While still years away from entering a pub legally, the conversion stirred hopes of becoming a touring band and Mark went to task finding players to round out the as-yet-unnamed project. He didn't have to search far. Harry Sullivan, whose parents were close with the Ballas family, was enlisted to play drums, and Emily Grace, a classically trained pianist and classmate from London's Italia Conti Academy of Theatre Arts, was a no-brainer for keyboards. They found their bassist, Sam Marder, by cold-calling Surrey's prestigious Academy of Contemporary Music. "We phoned up the school and sort of made up this story about how we were getting signed and needed a bass player," says Derek. "They gave us three phone numbers and Sam was the first person we called."
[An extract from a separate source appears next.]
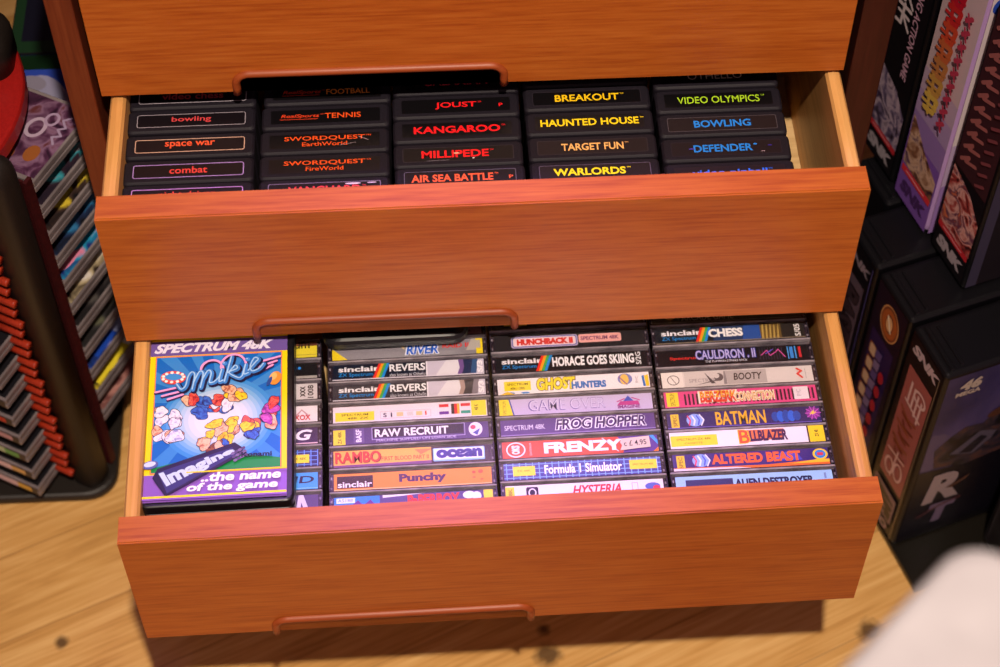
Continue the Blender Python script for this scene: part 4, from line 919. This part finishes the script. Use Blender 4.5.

That impulsiveness served them well in the years to come. Case in point: when the guys were both offered spots on the U.S. version of Dancing with the Stars, they accepted, though they worried that music would end up taking a backseat. "Moving from London to Los Angeles, where we didn't know anyone... We just weren't sure," Mark explains. "But then we thought, we've been sitting around in England for years struggling. Forget it, let's just go. So we arrived in LA with no car and nowhere to live, just a guitar and a suitcase. And since then, we've been working towards our dream."